Sunday 6 May 2018

Janelle Monáe - Dirty Computer

Janelle Monáe - Dirty Computer

Janelle Monáe is an artist who works in concepts and metaphors. Her previous two albums centred on the narrative of an alter-ego android - Cyndi Mayweather - as a route to explore ideas of identity in a digital world.

That cyber theme continues more forcefully than ever on 'Dirty Computer'. "Crashing slowly, the bugs are in me," she sings on the opening title track, while on Take A Byte she uses a computerised pun as a path to self-realisation.

Yet this album is the first to not be part of the Cyndi Mayweather narrative. It might be trite to say, but this really is the true, unfiltered Janelle Monáe no longer hiding behind the facade of a concept.

What follows is, fittingly, an album about liberation. Black liberation. Gender liberation. Sexual liberation. The freedom of all people to simply be themselves.

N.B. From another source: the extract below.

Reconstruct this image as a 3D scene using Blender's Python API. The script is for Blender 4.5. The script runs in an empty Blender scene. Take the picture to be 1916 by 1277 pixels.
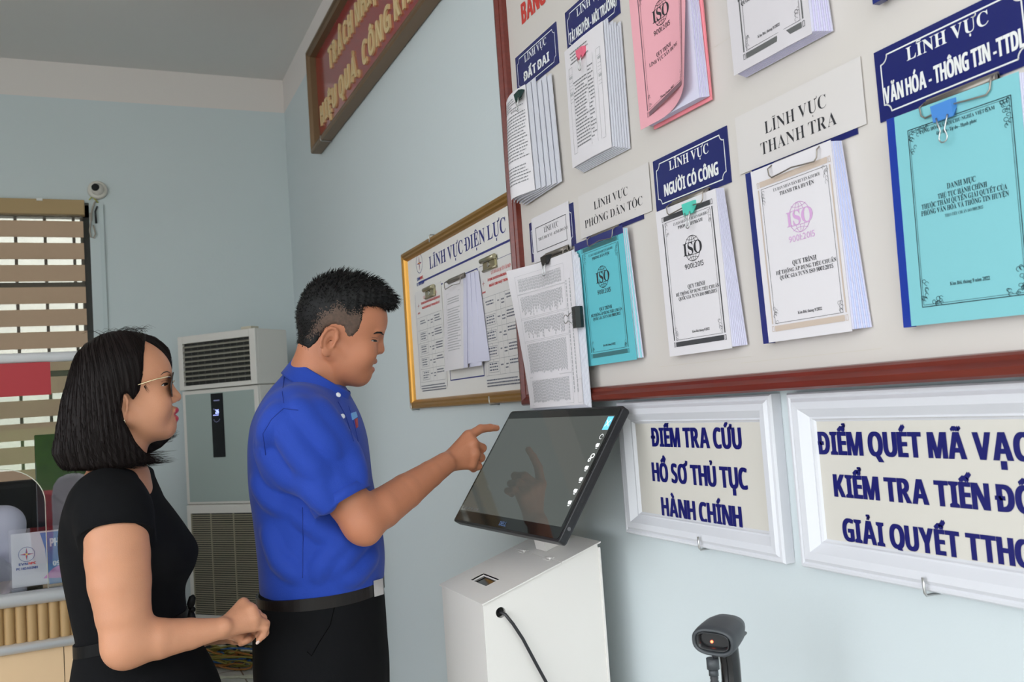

The smooth, seductive I Like That is a celebration of difference, but it's the vibrant Crazy, Classic, Life that most explicitly examines these themes. "Young, black, wild and free," she sings at the start, later "I am not America's nightmare, I am the American Dream." It's specifically American identity that's reclaimed on 'Dirty Computer', most apparent of all on the celestial closer Americans that criticises the country's racist traditions. "Love me baby, love me for who I am," she sings before repeating "I'm American, I'm American, I'm American."

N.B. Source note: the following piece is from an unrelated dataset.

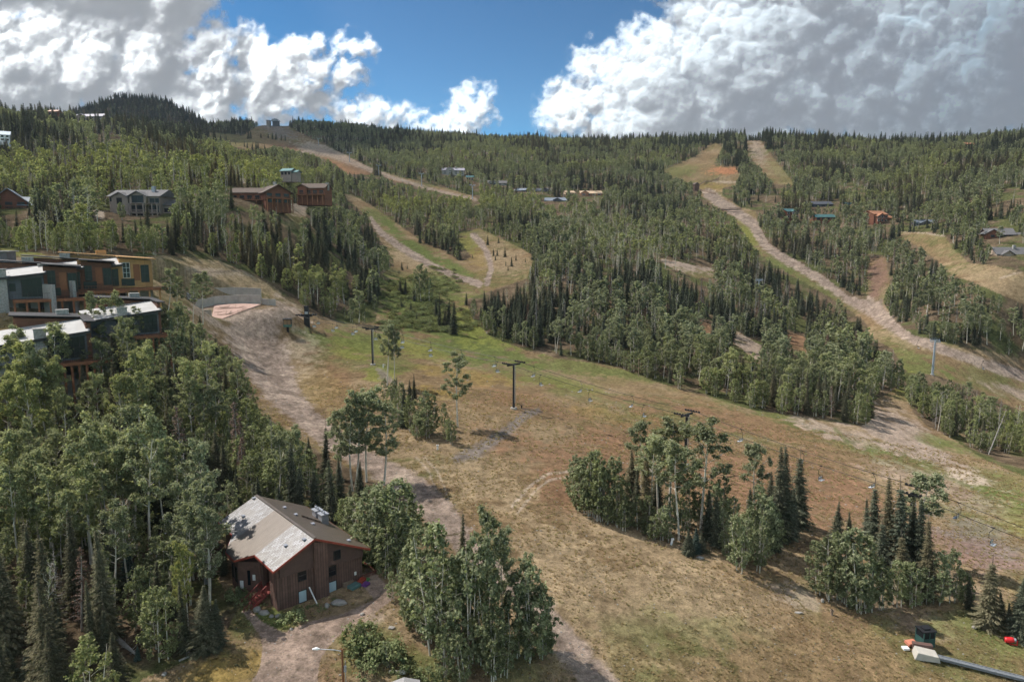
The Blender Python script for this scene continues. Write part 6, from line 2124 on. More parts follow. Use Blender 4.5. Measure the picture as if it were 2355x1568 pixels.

And it's not just the liberation of the audience that's explored, but of Monáe herself. Prior to the album release, Monáe came out publicly as pansexual. There's newfound sexual freedom here in abundance.

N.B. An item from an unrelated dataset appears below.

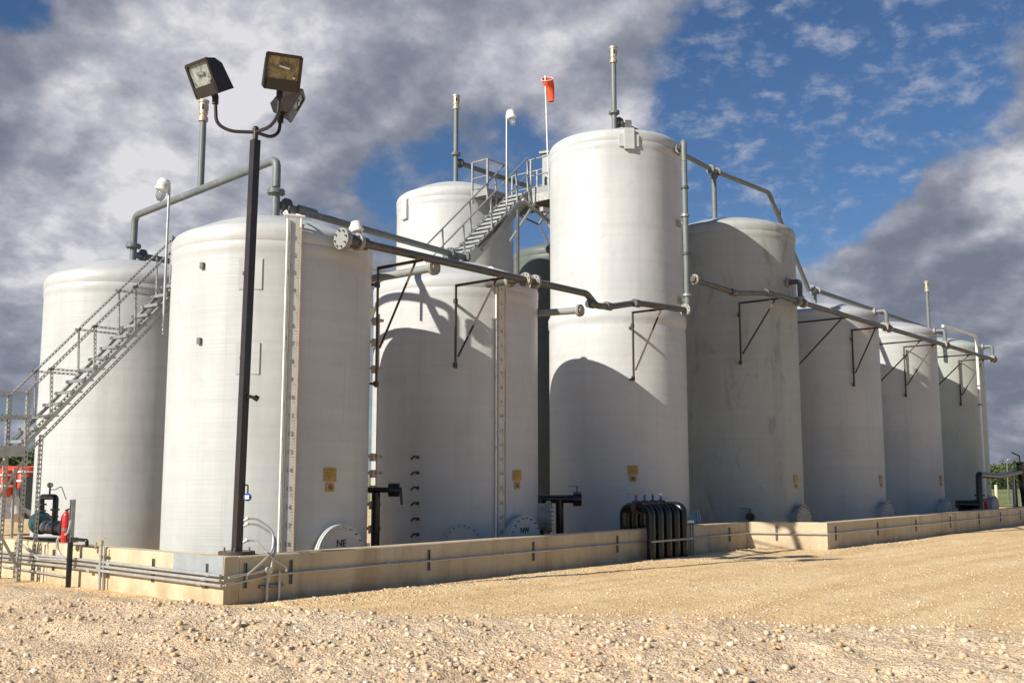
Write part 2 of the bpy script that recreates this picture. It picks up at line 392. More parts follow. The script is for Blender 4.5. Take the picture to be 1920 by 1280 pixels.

Take queer anthem Pynk that pairs cheekily provocative lyrics with a sweet, girlish vocal that eventually cries out in orgasmic ecstasy - a song paired with a video of iconic female imagery. The guitar-heavy Screwed is a double entendre on sex and the state of the nation. I Got The Juice is about owning sexuality, Monáe spitting the line "If you try to grab my pussy cat, this pussy grab you back" in a nod against Trump. Most biting of all is Django Jane, a searing feminist monologue.

Lead single Make Me Feel may be a more straightforward feelgood anthem, but as a collaboration with the late Prince it has informed the sound of much of the album (not to mention Monáe's career as a whole). The up-tempo funk rock sound is heavily Prince-inspired, but she's also acquired his ability to bend and mould genres. There are elements of electro, R&B, soul, gospel and pop here in a wildly inventive mix, something only aided by her choice of powerful black (Stevie Wonder, Pharrell Williams) and feminist (Zöe Kravitz, Grimes) collaborators.

It is perhaps her most accessible and pop-friendly album, but that seems intentional not only to widen her audience but in the creation of a more inclusive message. The second half does tail off a little, but the songs flow beautifully from one to the next together with quotes and speeches into a single textured argument.

In a year of openly queer popstars, powerful feminism and a hugely commercially successful Afro-futurist film in Black Panther, Monáe's 'Dirty Computer' is the perfect musical embodiment of these ideals. That's what makes it such an essential listen.


Gizzle's Choice:
* Crazy, Classic, Life
* Pynk
* Americans

Listen: 'Dirty Computer' is out now.